Usiminas, as the Belo Horizonte, Brazil-based company is known, lost a net 124.85 million reais ($62 million) in the third quarter, wider than the expected shortfall of 91.5 million reais in a Reuters poll of 11 analysts. Usiminas had lost a net 86.51 million reais in the second quarter.
The company had earned 154.03 million reais in net income a year earlier.
Net revenue and costs rose at the same 5.1 percent pace on a quarter-on-quarter basis, indicating that the impact of selling more products in Brazil, where flat steel is sold at a premium relative to imports, was offset by higher costs stemming from a higher output of value-added products.

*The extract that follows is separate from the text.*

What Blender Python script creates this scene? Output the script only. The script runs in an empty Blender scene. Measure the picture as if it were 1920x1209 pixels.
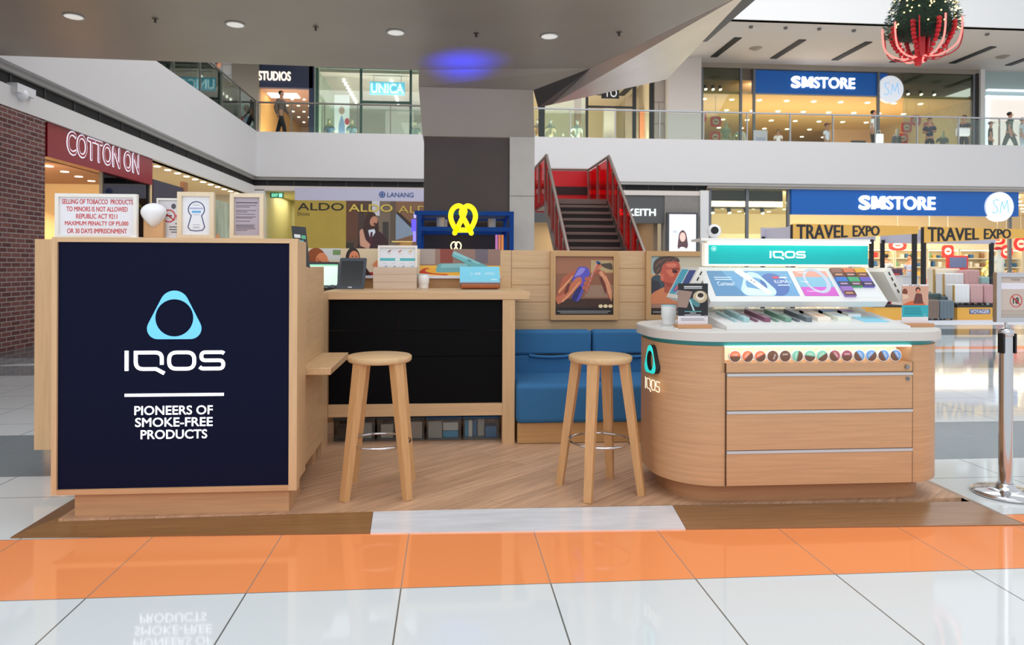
import bpy, bmesh, math, random
from mathutils import Vector, Matrix
random.seed(7)
SC = bpy.context.scene
COL = SC.collection
PI = math.pi

# ---------------------------------------------------------------- camera, world, lights, exposure
CAM_H = 1.285
YAW = math.atan(.077)
ROLL = .004
cam = bpy.data.cameras.new('camera')
cam.sensor_fit = 'HORIZONTAL'
cam.sensor_width = 36.0
cam.lens = 24.0
cam.shift_x = (960 - 938) / 1920
cam.shift_y = (497 - 604.5) / 1920
cam.clip_start = .05
cam.clip_end = 300
cam.dof.use_dof = True
cam.dof.focus_distance = 3.7
cam.dof.aperture_fstop = 4.5
camo = bpy.data.objects.new('camera', cam)
COL.objects.link(camo)
camo.matrix_world = (Matrix.Translation((0, 0, CAM_H)) @ Matrix.Rotation(-YAW, 4, 'Z') @ Matrix.Rotation(PI / 2, 4, 'X') @ Matrix.Rotation(ROLL, 4, 'Z'))
SC.camera = camo

W = bpy.data.worlds.new('atrium_daylight')
SC.world = W
W.use_nodes = True
wb = W.node_tree.nodes['Background']
wb.inputs[0].default_value = (.93, .96, 1.0, 1)
wb.inputs[1].default_value = .9
SC.view_settings.view_transform = 'Standard'
SC.view_settings.look = 'None'
SC.view_settings.gamma = 1
SC.view_settings.exposure = 0.0
SC.view_settings.use_curve_mapping = False
SC.cycles.max_bounces = 8
SC.cycles.transparent_max_bounces = 16
SC.cycles.caustics_reflective = False
SC.cycles.caustics_refractive = False
SC.cycles.sample_clamp_indirect = 4.0

def area(name, loc, size, energy, col=(1, 1, 1), aim=(0, 0, -1), spread=None):
    l = bpy.data.lights.new(name, 'AREA')
    l.shape = 'RECTANGLE'; l.size, l.size_y = size
    l.energy = energy; l.color = col
    if spread: l.spread = spread
    o = bpy.data.objects.new(name, l)
    COL.objects.link(o)
    o.location = loc
    o.rotation_euler = Vector(aim).to_track_quat('-Z', 'Y').to_euler()
    return o
area('overhead_fill', (1, 1.5, 11.8), (9, 7), 330, (1, .985, .96))  # added overhead lamp for soft top light, no skylight is built
area('front_fill', (0, -6.5, 5.5), (10, 3), 230, (1, .975, .94), (0, 1, -.36))  # added lamp behind the camera, brightens the kiosk fronts
area('rear_wall_fill', (5, 14.5, 12.9), (26, 7), 1250, (1, .985, .965), (0, .5, -1))  # added lamp that brightens the back fascia and galleries

# ---------------------------------------------------------------- photo geometry: a pixel to a point on a real plane
_c, _s = math.cos(YAW), math.sin(YAW)
def _uv(px, py):
    dx, dy = (px - 938.) / 1280, (py - 497.) / 1280
    return dx + ROLL * dy, dy - ROLL * dx
def at(px, py, Y):
    u, v = _uv(px, py); zc = Y / (_c - u * _s); xc = u * zc
    return xc * _c + zc * _s, CAM_H - v * zc
def atx(px, py, X):
    u, v = _uv(px, py); zc = X / (u * _c + _s)
    return -u * zc * _s + zc * _c, CAM_H - v * zc
def atz(px, py, Z=0.):
    u, v = _uv(px, py); zc = (CAM_H - Z) / v; xc = u * zc
    return xc * _c + zc * _s, -xc * _s + zc * _c
def rect(x0, y0, x1, y1, Y):
    a, b = at(x0, y0, Y), at(x1, y1, Y)
    return min(a[0], b[0]), max(a[0], b[0]), min(a[1], b[1]), max(a[1], b[1])

# ---------------------------------------------------------------- materials
def lin(c):
    return tuple(((x / 255.) / 12.92 if x / 255. <= .04045 else ((x / 255. + .055) / 1.055) ** 2.4) for x in c)
_mc = {}
def m(c, rough=.5, metal=0., emit=0., spec=.5, name='paint', nosample=False):
    k = (c, rough, metal, emit, spec, name)
    if k in _mc: return _mc[k]
    M = bpy.data.materials.new(name); M.use_nodes = True
    b = M.node_tree.nodes['Principled BSDF']
    L = lin(c) + (1,)
    b.inputs['Base Color'].default_value = L
    b.inputs['Roughness'].default_value = rough
    b.inputs['Metallic'].default_value = metal
    b.inputs['Specular IOR Level'].default_value = spec
    if emit:
        b.inputs['Emission Color'].default_value = L
        b.inputs['Emission Strength'].default_value = emit
        M.cycles.emission_sampling = 'NONE' if nosample or emit < 3 else 'AUTO'
    _mc[k] = M
    return M
def nodes(M): return M.node_tree.nodes, M.node_tree.links, M.node_tree.nodes['Principled BSDF']
def wood(c, axis='X', dark=.86, rough=.45, scale=1., rot=0., name='oak', plank=0., spec=.4):
    k = ('w', c, axis, dark, rough, scale, rot, plank, spec)
    if k in _mc: return _mc[k]
    M = bpy.data.materials.new(name); M.use_nodes = True
    n, l, b = nodes(M)
    tc = n.new('ShaderNodeTexCoord'); mp = n.new('ShaderNodeMapping')
    mp2 = n.new('ShaderNodeMapping')
    mp2.inputs['Rotation'].default_value = (0, 0, rot)
    l.new(tc.outputs['Object'], mp2.inputs[0]); l.new(mp2.outputs[0], mp.inputs[0])
    s = {'X': (1.2, 26, 26), 'Y': (26, 1.2, 26), 'Z': (26, 26, 1.2), 'H': (1.4, 1.4, 40)}[axis]
    mp.inputs['Scale'].default_value = tuple(x * scale for x in s)
    nz = n.new('ShaderNodeTexNoise'); nz.inputs['Scale'].default_value = 2.2; nz.inputs['Detail'].default_value = 7
    nz.inputs['Roughness'].default_value = .65
    l.new(mp.outputs[0], nz.inputs['Vector'])
    r = n.new('ShaderNodeValToRGB'); L = lin(c)
    r.color_ramp.elements[0].position = .3; r.color_ramp.elements[1].position = .72
    r.color_ramp.elements[0].color = tuple(x * dark for x in L) + (1,)
    r.color_ramp.elements[1].color = tuple(min(1, x * 1.07) for x in L) + (1,)
    l.new(nz.outputs[0], r.inputs[0])
    out = r.outputs[0]
    if plank:
        bt = n.new('ShaderNodeTexBrick')
        bt.inputs['Scale'].default_value = 1; bt.inputs['Brick Width'].default_value = 1.2
        bt.inputs['Row Height'].default_value = plank; bt.inputs['Mortar Size'].default_value = .0012
        bt.inputs['Color1'].default_value = (1, 1, 1, 1); bt.inputs['Color2'].default_value = (.82, .8, .78, 1)
        bt.inputs['Mortar'].default_value = (.55, .5, .45, 1)
        l.new(mp2.outputs[0], bt.inputs['Vector'])
        mx = n.new('ShaderNodeMix'); mx.data_type = 'RGBA'; mx.blend_type = 'MULTIPLY'; mx.inputs[0].default_value = 1
        l.new(out, mx.inputs[6]); l.new(bt.outputs[0], mx.inputs[7]); out = mx.outputs[2]
    l.new(out, b.inputs['Base Color'])
    b.inputs['Roughness'].default_value = rough
    b.inputs['Specular IOR Level'].default_value = spec
    _mc[k] = M
    return M
def mottled(c, amt=.12, scale=8., rough=.6, metal=0., bump=0., name='surface', spec=.5, stretch=(1, 1, 1)):
    M = bpy.data.materials.new(name); M.use_nodes = True
    n, l, b = nodes(M)
    tc = n.new('ShaderNodeTexCoord'); mp = n.new('ShaderNodeMapping'); mp.inputs['Scale'].default_value = stretch
    l.new(tc.outputs['Object'], mp.inputs[0])
    nz = n.new('ShaderNodeTexNoise'); nz.inputs['Scale'].default_value = scale; nz.inputs['Detail'].default_value = 6
    l.new(mp.outputs[0], nz.inputs['Vector'])
    r = n.new('ShaderNodeValToRGB'); L = lin(c)
    r.color_ramp.elements[0].position = .3; r.color_ramp.elements[1].position = .7
    r.color_ramp.elements[0].color = tuple(x * (1 - amt) for x in L) + (1,)
    r.color_ramp.elements[1].color = tuple(min(1, x * (1 + amt)) for x in L) + (1,)
    l.new(nz.outputs[0], r.inputs[0]); l.new(r.outputs[0], b.inputs['Base Color'])
    b.inputs['Roughness'].default_value = rough; b.inputs['Metallic'].default_value = metal
    b.inputs['Specular IOR Level'].default_value = spec
    if bump:
        bp = n.new('ShaderNodeBump'); bp.inputs['Strength'].default_value = bump; bp.inputs['Distance'].default_value = .004
        l.new(nz.outputs[0], bp.inputs['Height']); l.new(bp.outputs[0], b.inputs['Normal'])
    return M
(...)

Net revenue, which totaled 3.389 billion reais in the quarter, beat the 3.250 billion reais forecast in the poll.
Sales, general and administrative expenses rose about 10 percent on a sequential basis, driving losses wider at Usiminas, the company said in a securities filing. One-time items including an increase in transportation contract costs and provision for some contingencies more than doubled.
Earnings before interest, taxes, depreciation and amortization, a gauge of operational profitability known as EBITDA, plummeted 36 percent as performance in the mining and steel units was disappointing. EBITDA totaled 150 million reais in the period, below the 213.6 million real estimate in the poll.
EBITDA at the mining unit fell to 36 percent of revenue in the third quarter from 47 percent in the prior three months. The steel unit saw its EBITDA margin, as the indicator is known, down to 2 percent from 6 percent in the second quarter.